Başbakan Binali Yıldırım, Güney Kore Başbakanı Lee Nak-Yeon ile görüşmesinde bölgesel konuları değerlendirme fırsatı bulduklarını belirterek, "Kuzey Kore'nin nükleer silahlanma hevesi ve BM kararlarına, uluslararası hukuka aykırı kışkırtıcı davranışlarının sona erdirilmesinin ve diyalog yoluyla bölgede barışın sağlanmasının önemini ifade ettik. Türkiye olarak her zaman bu konuda Kore Cumhuriyeti'nin yanında olduğumuzu bir kez daha ifade etmek isterim." dedi.
ABD Başkanı Trump'ın Kudüs'ün hukuki statüsünü değiştirecek, ihlal edecek bir açıklama yapacağı yönünde, bugün için bir duyum söz konusudur. Amerika, büyükelçiliğini Kudüs'e taşıma niyetinde olduğunu ifade ediyor veya İsrail'in başkenti olarak Kudüs'ün tanınması ihtimalinden bahsediliyor. Öyle veya böyle bu iki durum da açıkçası hukuk dışı bir karar olacaktır ve bölgede var olan sorunları da iyice içinden çıkılmaz bir hale dönüştürecektir. Bu yüzden zaman varken, yol yakınken ABD Başkanı'nın bu yönde bir açıklama yapmaması hem bölgenin geleceği hem de küresel barış açısından hayati öneme sahiptir.
Böylesine bir kararın doğuracağı sonuçlar Sayın Cumhurbaşkanımız tarafından açıkça ortaya konulmuştur. Bilindiği gibi Kudüs üç büyük dinin kutsal mekanıdır; İslamiyet, Hristiyanlık ve Musevilik. Dolayısıyla burada herhangi bir emrivakiyle değişiklik yapmak hem uzun süreden beri İsrail-Filistin arasında devam eden ve bir türlü çözüme ulaşmamış Filistin devletinin kurulması yönündeki çabaları da ortadan kaldırmış olacak, diğer yandan yeni bir dinler arası çatışmayı da getirmiş olacaktır.

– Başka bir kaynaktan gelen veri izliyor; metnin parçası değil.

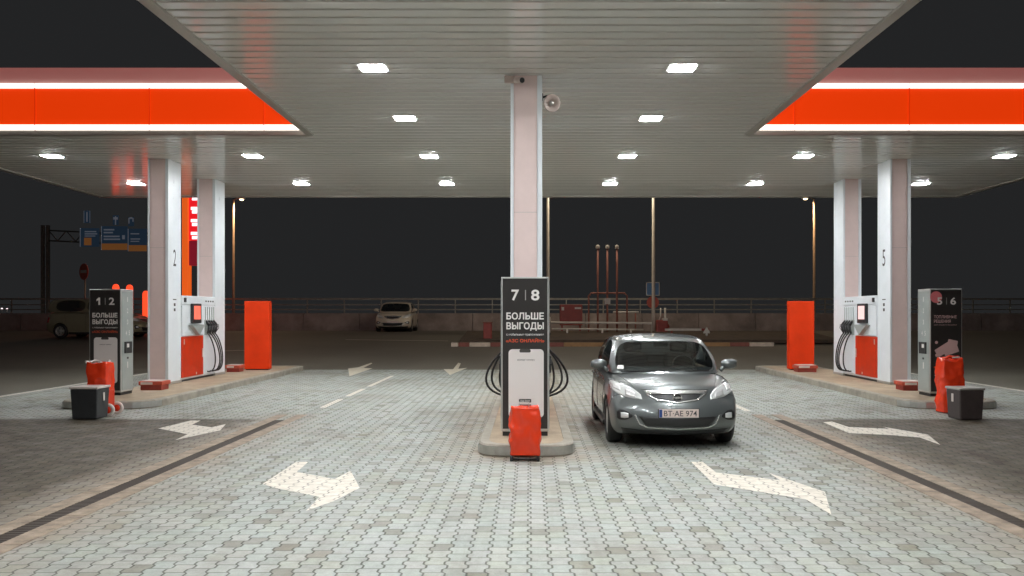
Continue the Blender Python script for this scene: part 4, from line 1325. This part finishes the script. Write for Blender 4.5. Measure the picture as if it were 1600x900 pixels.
zb = gz(38.5)
b = MB(); b.tube([(0, 0, -.1), (0, 0, zat(522, 38.5) - zb)], .025, 6); b.build('stake', 'rail', t)
z1, z0 = zat(511, 38.5) - zb, zat(522, 38.5) - zb
b = MB(); b.prism([(-.15, z0 + .07), (-.12, z0 + .02), (-.04, z0 + .05), (-.05, z0 - .06), (.05, z0 - .06), (.04, z0 + .05), (.12, z0 + .02), (.15, z0 + .07), (.05, z1 - .06), (0, z1)], 'y', -.03, .0); b.build('head', 'greenmarker', t)
t = thing('red_post_box', 'small upright red cabinet left of the middle totem, far off', 'cabinet', (at(762, 37.6), 37.6, gz(37.6)))
b = MB(); b.box(-.18, .18, -.15, .15, 0, .82, bev=.03); bo = b.build('body', 'redbox', t)
b = MB(); b.box(-.2, .2, -.17, .17, .82, .87, bev=.01); b.build('lid', 'kerbred', t)
t = thing('lying_barrier', 'white and red striped bar lying on the bed right of the vent pipes', 'barrier', (at(1070, 40.2), 40.2, gz(40.2)))
zz = zat(515, 40.2) - gz(40.2)
b = MB(); b.box(-.9, .75, -.04, .04, zz - .05, zz + .05); br = b.build('bar', 'pipewhite', t)
b = MB(); b.box(.75, 1.1, -.04, .04, zz - .05, zz + .05); b.build('red_end', 'redbox', t)
b = MB()
for xx in (-.6, .9): b.box(xx - .04, xx + .04, -.04, .04, -.1, zz - .05)
b.build('leg', 'redbox', t)

# red glowing posts behind the 1|2 totem, mirrored in the ceiling
PY = 43.6
for px, zt, lab in ((181, 3.28, 'red glowing post above the middle of the 1|2 totem, leftmost of three'), (202.5, 3.25, 'red glowing post over the right corner of the 1|2 totem'), (228, 2.95, 'red glowing post peeping out left of column 2')):
    t = thing('red_light_post', lab, 'light post', (at(px, PY), PY, .93), group='red glowing posts at the exit')
    h = zt - .93
    b = MB(); b.tube([(0, 0, .1), (0, 0, h - .15), (0, 0, h - .05), (0, 0, h)], .16, 14, rads=[.16, .16, .125, .05]); b.build('tube', 'redlight', t)
    b = MB(); b.lathe([(0, 0), (.24, 0), (.22, .1), (0, .1)], None, 14); b.build('foot', 'rail', t)
t = thing('white_notice_board', 'white ribbed board between the red glowing posts behind the totem', 'board', (at(194, PY), PY, .93))
b = MB()
for k in range(8): b.box(-.16, .16, -.03, .03, .25 + k * .22, .25 + k * .22 + .17)
b.build('slat', 'displaywhite', t)
b = MB(); b.box(-.03, .03, .03, .08, 0, 2.0); b.build('post', 'rail', t)

# tall lit price pylon between the left columns
PYL = 45.0
t = thing('price_pylon', 'tall glowing red and orange pylon seen between the left columns', 'pylon sign', (at(295, PYL), PYL, .93))
zt = 9.0
b = MB(); b.box(-.30, .02, -.15, .35, .0, zt, bev=.04); b.build('orange_edge', 'orangeedge', t)
b = MB(); b.box(.04, 1.6, -.08, .30, zat(375, PYL) - .93, zt); fc = b.build('red_face', 'redface', t)
b = MB(); b.box(.04, 1.6, -.08, .30, zat(415, PYL) - .93, zat(376, PYL) - .93); b.build('lower_face', 'redfacedim', t)
b = MB()
for k, py in enumerate((311, 326, 331.5, 345, 351, 365, 371.5)):
    z = zat(py, PYL) - .93
    b.box(.14 if k % 2 else .20, .48, -.095, -.082, z - .075, z + .075, bev=.004)
b.build('lit_marks', 'digitlight', fc)

# gantry with blue signs far left
GY = 62.0
gx = lambda px: at(px, GY)
gzz = lambda py: zat(py, GY)
t = thing('sign_gantry', 'dim steel road gantry with lattice boom, far left', 'gantry', (gx(72), GY, .93))
def gl(px): return gx(px) - gx(72)
b = MB()
for px in (67, 75): b.box(gl(px) - .1, gl(px) + .1, -.1, .1, -.1, gzz(352) - .93)
for k in range(9): b.box(gl(67), gl(75), -.03, .03, .4 + k * .75, .46 + k * .75)
b.build('mast', 'rail', t)
b = MB()
za, zc = gzz(360) - .93, gzz(376) - .93
def bm(t0, t1, o=0): return Vector((gl(t0), o, 0)), Vector((gl(t1), o, 0))
for zz0, zz1 in ((za, za - .35), (zc, zc - .35)): b.tube([(gl(76), 0, zz0), (gl(245), 0, zz1)], .06, 6)
for k in range(12):
    a_, c_ = 76 + k * 14, 90 + k * 14
    lo, hi = (zc - .02 * k, za - .02 * k)
    b.tube([(gl(a_), 0, lo if k % 2 else hi), (gl(c_), 0, hi if k % 2 else lo)], .04, 5)
b.build('boom', 'rail', t)
def gsign(px0, px1, py0, py1, lab, lines, orange=None, small=False):
    w = gx(px1) - gx(px0); h = gzz(py0) - gzz(py1)
    t = thing('gantry_sign', lab, 'road sign', (gx((px0 + px1) / 2), GY - .25, gzz(py1)), group='blue signs on the gantry')
    b = MB(); b.box(-w/2, w/2, -.03, .03, 0, h, bev=.02); pl = b.build('plate', 'bluesign_glow', t)
    b = MB(); b.box(-.05, .05, .04, .2, h * .1, h * .9); b.build('clamp', 'rail', t)
    b = MB()
    for x0, x1, z0, z1 in lines: b.box(-w/2 + x0 * w, -w/2 + x1 * w, -.04, -.031, z0 * h, z1 * h)
    b.build('marks', 'signprint_glow', pl)
    if orange:
        b = MB(); x0, x1, z0, z1 = orange; b.box(-w/2 + x0 * w, -w/2 + x1 * w, -.045, -.031, z0 * h, z1 * h); b.build('orange_field', 'orangesign_glow', pl)
gsign(128, 158, 357, 386, 'blue direction sign with an orange square, leftmost on the gantry', [(.0, .04, 0, 1), (.25, .85, .78, .84), (.25, .9, .66, .72), (.25, .8, .55, .6)], (.22, .6, .08, .48))
gsign(161, 202, 354, 391, 'wide blue direction sign with orange lower band on the gantry', [(.0, .03, 0, 1), (.1, .5, .82, .88), (.1, .45, .70, .76), (.1, .7, .54, .6), (.1, .72, .42, .48), (.8, .9, .45, .62)], (.02, 1, .0, .27))
gsign(202.5, 232, 358, 393, 'blue direction sign with orange band beside column 2', [(.0, .04, 0, 1), (.15, .6, .75, .8), (.15, .65, .52, .57), (.15, .6, .42, .46)], (.04, 1, .0, .27))
gsign(134, 144, 330, 349, 'small blue sign above the leftmost gantry sign', [(.4, .6, .1, .9), (0, .08, 0, 1), (.92, 1, 0, 1)])
gsign(179, 188, 337, 352, 'small blue sign with white mark above the wide gantry sign', [(.4, .6, .0, .9), (.1, .4, .55, .8), (.6, .9, .55, .8)])
gsign(203, 212, 340, 354, 'small blue sign with white arch above the rightmost gantry sign', [(.05, .25, .3, .9), (.75, .95, .5, .9), (.25, .75, .8, 1)])

NY = 45.5
t = thing('no_entry_sign', 'round red no-entry sign with pale bar on a thin post, far left', 'road sign', (at(131, NY), NY, .93), R(-35))
Mr = Matrix.Translation((0, 0, zat(424.5, NY) - .93)) @ Matrix.Rotation(R(90), 4, 'X')
b = MB(); b.lathe([(0, -.015), (.42, -.015), (.42, .015), (0, .015)], Mr, 28, False); pl = b.build('plate', 'redplain', t)
b = MB(); b.box(-.27, .27, -.024, -.016, zat(426.5, NY) - .93, zat(422, NY) - .93); b.build('bar', 'pipewhite', pl)
b = MB(); b.tube([(0, .06, -.1), (0, .06, zat(424, NY) - .93)], .04, 8); b.build('post', 'rail', t)

for px, py, lab in ((3, 482.5, 'tiny white far-off lamp at the left edge, brightest of two'), (11, 483, 'tiny dim far-off lamp just right of the left edge')):
    D = 130.0
    t = thing('distant_lamp', lab, 'lamp', (at(px, D), D, .93), group='far-off lamps on the left')
    b = MB(); b.lathe([(0, -.14), (.1, -.1), (.14, 0), (.1, .1), (0, .14)], Matrix.Translation((0, 0, zat(py, D) - .93)), 10); b.build('globe', 'digitlight', t)
    b = MB(); b.tube([(0, 0, -.1), (0, 0, zat(py, D) - 1.06)], .04, 6); b.build('post', 'rail', t)
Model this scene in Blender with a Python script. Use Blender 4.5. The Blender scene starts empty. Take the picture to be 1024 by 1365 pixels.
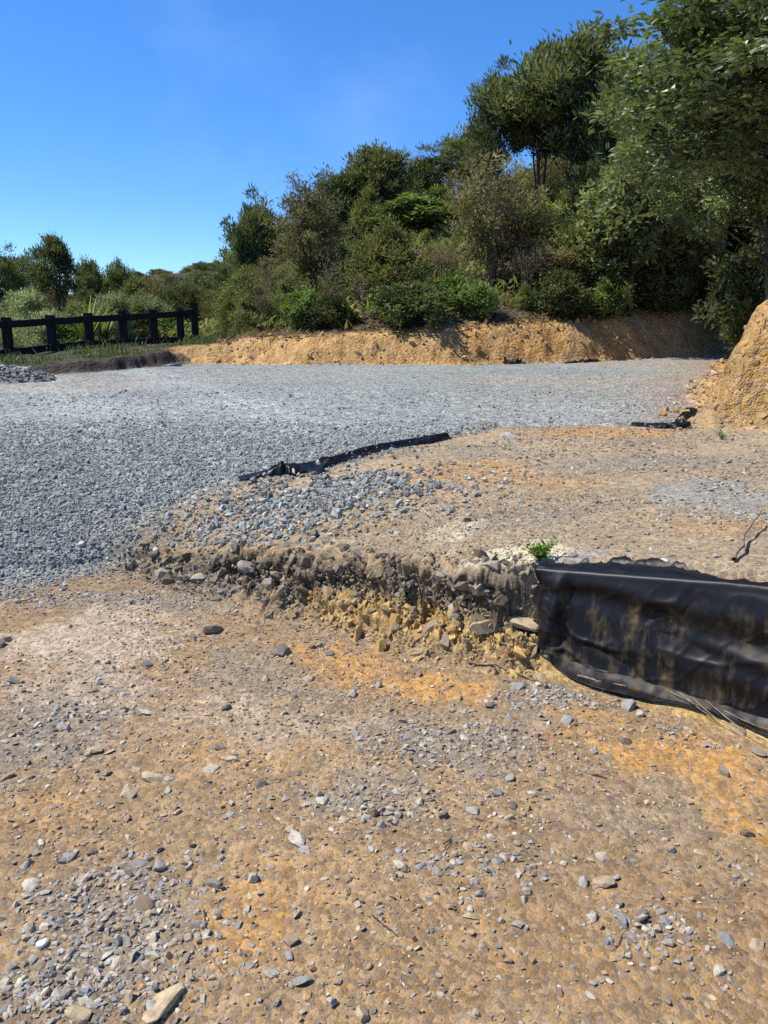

Kudüs, İslam alemi bakımından çok hassas bir konudur. Bu konuda herhangi bir adım atılmaması en büyük beklentimizdir, temennimizdir. Bu yöndeki tek yanlı emrivakiler, yanlış adımlar telafisi imkansız sonuçları da beraberinde getirir. İsrail-Filistin arasındaki barışın yegane yolu İsrail'in 1967 sınırları dahilinde olan bağımsız, egemen ve coğrafi devamlılığa sahip Filistin Devleti'nin, Doğu Kudüs olduğu bir yapının hayata geçirilmesidir. Türkiye haklı davasında Filistinli kardeşlerimizin bütün İslam alemiyle beraber yanında bugüne kadar olduğu gibi bundan sonra da olmaya devam edecek.